» Given request: Starting at the line that contains "What Blender Python", copy every line down to the line that contains "COL=sc.collection", inclusive, exactly as it stands. Omit all other lines.
** start Material **
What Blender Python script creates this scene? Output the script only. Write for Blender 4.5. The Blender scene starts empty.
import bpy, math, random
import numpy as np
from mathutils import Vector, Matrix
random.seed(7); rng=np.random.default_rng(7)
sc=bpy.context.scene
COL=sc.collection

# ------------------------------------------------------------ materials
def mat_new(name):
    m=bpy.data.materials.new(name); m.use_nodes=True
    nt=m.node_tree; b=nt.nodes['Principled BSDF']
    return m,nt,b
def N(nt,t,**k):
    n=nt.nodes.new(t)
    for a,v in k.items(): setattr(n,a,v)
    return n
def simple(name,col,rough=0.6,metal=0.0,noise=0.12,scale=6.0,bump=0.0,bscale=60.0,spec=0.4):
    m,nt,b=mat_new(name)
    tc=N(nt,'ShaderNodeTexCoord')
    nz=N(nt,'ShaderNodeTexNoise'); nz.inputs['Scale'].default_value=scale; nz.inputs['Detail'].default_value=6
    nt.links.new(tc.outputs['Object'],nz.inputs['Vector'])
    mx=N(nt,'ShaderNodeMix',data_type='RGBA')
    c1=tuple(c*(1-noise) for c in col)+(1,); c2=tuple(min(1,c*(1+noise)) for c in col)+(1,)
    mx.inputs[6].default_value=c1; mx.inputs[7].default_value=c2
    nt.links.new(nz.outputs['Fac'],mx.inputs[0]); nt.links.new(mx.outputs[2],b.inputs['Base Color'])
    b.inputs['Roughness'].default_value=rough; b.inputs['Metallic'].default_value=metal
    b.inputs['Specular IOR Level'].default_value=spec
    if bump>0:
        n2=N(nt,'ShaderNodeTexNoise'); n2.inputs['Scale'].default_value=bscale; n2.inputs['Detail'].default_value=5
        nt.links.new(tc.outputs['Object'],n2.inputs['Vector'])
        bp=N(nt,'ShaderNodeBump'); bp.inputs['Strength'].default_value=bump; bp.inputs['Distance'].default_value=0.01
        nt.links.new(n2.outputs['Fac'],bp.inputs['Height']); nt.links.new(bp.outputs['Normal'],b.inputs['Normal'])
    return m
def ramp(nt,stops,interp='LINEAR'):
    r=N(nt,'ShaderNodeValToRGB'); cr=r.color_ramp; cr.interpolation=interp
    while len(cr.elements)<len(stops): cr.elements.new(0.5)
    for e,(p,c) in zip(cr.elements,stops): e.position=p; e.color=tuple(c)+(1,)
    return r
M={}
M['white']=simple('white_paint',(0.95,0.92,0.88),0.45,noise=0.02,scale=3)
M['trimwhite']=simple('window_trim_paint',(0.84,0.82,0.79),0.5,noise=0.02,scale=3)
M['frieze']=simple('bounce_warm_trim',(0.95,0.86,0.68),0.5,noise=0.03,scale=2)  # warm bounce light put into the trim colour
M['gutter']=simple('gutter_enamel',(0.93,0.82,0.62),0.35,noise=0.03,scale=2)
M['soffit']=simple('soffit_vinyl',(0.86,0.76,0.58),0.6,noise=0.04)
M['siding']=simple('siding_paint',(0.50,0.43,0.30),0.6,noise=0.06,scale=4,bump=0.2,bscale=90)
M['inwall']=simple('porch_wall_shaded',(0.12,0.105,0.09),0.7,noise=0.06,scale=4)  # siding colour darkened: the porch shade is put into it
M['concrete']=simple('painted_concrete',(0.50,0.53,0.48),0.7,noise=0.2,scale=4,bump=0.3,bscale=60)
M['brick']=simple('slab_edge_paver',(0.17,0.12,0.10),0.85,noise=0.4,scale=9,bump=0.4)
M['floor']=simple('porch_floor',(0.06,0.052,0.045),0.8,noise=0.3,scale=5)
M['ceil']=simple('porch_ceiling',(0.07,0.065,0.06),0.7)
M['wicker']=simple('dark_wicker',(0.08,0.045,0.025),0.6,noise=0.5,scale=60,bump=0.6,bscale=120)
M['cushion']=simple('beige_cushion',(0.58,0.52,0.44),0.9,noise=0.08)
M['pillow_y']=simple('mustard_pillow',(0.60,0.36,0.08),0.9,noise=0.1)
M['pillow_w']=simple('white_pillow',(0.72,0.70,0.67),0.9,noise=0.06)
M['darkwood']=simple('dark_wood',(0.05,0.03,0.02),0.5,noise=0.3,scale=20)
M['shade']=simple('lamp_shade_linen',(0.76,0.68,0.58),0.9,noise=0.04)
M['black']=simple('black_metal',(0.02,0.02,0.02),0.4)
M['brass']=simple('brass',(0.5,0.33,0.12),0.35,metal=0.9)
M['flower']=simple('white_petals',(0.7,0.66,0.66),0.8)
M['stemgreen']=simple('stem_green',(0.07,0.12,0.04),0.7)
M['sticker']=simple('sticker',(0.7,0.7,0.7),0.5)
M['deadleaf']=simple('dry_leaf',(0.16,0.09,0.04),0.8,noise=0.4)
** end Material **
** start Material **
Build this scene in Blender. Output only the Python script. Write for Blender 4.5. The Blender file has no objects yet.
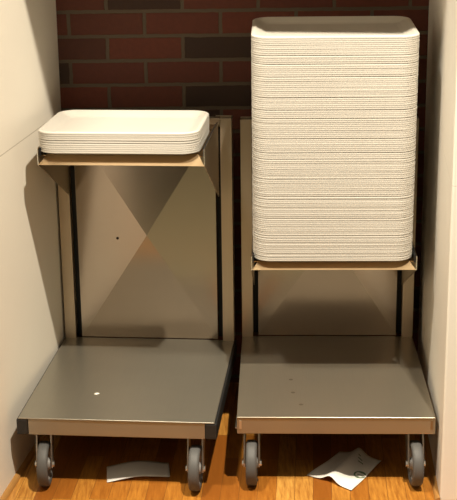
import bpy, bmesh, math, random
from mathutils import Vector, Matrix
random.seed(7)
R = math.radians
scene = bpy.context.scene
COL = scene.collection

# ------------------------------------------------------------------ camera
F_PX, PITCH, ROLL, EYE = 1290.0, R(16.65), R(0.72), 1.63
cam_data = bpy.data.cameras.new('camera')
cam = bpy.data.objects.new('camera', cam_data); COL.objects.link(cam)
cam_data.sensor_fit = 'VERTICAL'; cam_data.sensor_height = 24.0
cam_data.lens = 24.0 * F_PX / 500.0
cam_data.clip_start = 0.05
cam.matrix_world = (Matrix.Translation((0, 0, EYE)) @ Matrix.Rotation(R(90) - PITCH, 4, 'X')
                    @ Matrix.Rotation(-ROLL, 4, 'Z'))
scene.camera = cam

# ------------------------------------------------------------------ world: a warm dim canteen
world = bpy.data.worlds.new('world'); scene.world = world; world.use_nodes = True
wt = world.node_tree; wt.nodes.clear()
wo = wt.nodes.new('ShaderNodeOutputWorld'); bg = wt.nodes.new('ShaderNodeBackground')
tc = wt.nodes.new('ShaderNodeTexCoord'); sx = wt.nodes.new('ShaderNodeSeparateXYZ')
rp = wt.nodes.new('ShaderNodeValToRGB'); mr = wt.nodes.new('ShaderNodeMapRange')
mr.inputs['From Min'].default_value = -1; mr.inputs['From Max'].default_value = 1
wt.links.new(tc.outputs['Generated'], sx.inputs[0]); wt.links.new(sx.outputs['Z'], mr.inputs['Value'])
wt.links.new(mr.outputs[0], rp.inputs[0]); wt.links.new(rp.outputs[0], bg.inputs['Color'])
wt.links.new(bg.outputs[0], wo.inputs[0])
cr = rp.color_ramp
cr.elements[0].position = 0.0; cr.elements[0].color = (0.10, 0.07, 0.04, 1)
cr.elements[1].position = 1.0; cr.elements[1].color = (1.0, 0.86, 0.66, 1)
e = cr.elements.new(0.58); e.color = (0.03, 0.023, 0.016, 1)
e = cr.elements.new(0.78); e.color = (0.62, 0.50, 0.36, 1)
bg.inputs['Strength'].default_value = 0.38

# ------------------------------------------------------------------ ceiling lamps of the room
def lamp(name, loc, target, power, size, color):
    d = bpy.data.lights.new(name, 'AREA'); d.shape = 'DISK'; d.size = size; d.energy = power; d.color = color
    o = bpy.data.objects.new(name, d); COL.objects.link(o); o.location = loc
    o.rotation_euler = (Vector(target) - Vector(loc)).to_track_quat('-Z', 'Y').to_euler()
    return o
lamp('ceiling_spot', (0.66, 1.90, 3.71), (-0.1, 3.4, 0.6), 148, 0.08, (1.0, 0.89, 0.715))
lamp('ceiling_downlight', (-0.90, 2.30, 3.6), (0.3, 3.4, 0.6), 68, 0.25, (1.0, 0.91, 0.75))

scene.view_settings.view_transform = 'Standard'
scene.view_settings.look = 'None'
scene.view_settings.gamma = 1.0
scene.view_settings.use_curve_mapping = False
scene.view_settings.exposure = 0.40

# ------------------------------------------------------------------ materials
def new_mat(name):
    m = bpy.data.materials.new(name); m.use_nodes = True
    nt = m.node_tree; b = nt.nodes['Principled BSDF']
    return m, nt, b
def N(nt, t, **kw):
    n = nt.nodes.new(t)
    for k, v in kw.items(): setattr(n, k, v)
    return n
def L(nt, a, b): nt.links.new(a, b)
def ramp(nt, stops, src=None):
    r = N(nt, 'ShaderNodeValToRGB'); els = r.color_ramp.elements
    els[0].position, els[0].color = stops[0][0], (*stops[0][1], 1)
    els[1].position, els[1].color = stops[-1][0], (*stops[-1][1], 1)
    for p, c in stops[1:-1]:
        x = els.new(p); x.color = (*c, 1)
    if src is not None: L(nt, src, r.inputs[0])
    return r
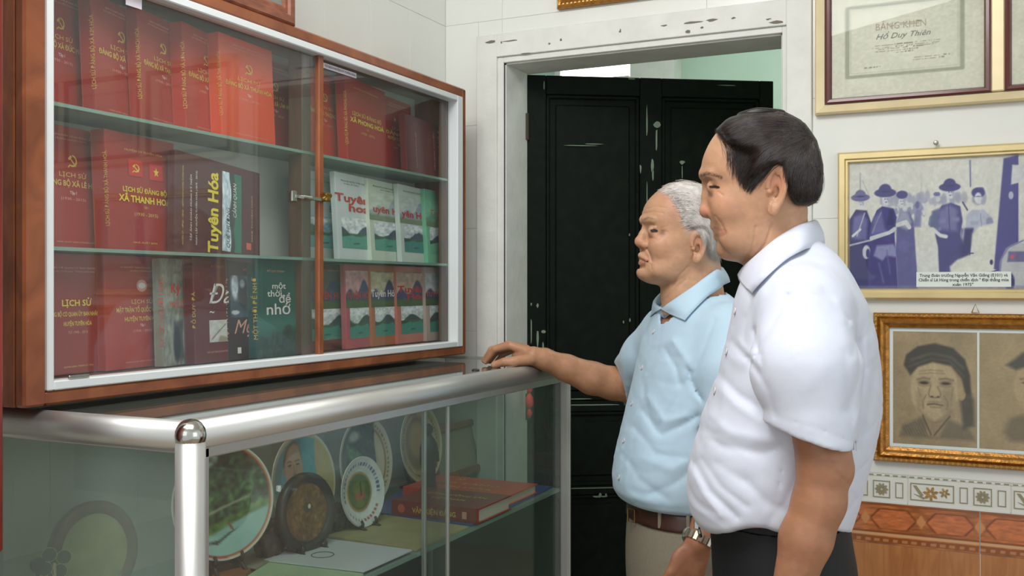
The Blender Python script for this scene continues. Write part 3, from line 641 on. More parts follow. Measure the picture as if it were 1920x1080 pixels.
** end Material **
** start Material **
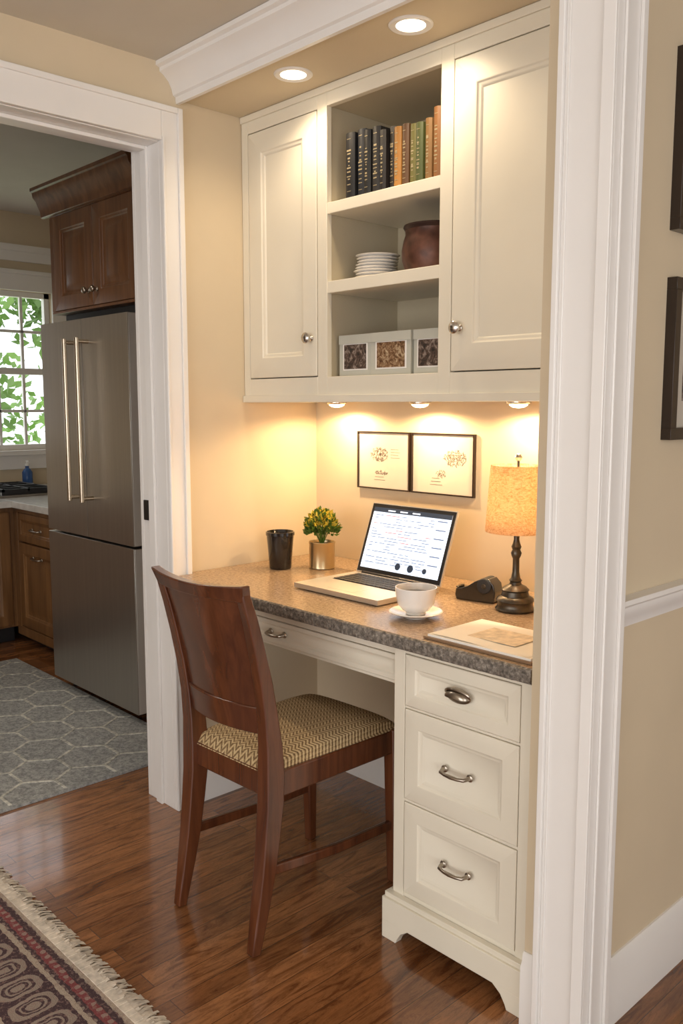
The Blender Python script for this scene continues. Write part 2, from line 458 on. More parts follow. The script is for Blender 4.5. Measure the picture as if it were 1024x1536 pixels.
** end Material **
» The output:
What Blender Python script creates this scene? Output the script only. Write for Blender 4.5. The Blender scene starts empty.
import bpy, math, random
import numpy as np
from mathutils import Vector, Matrix
random.seed(7); rng=np.random.default_rng(7)
sc=bpy.context.scene
COL=sc.collection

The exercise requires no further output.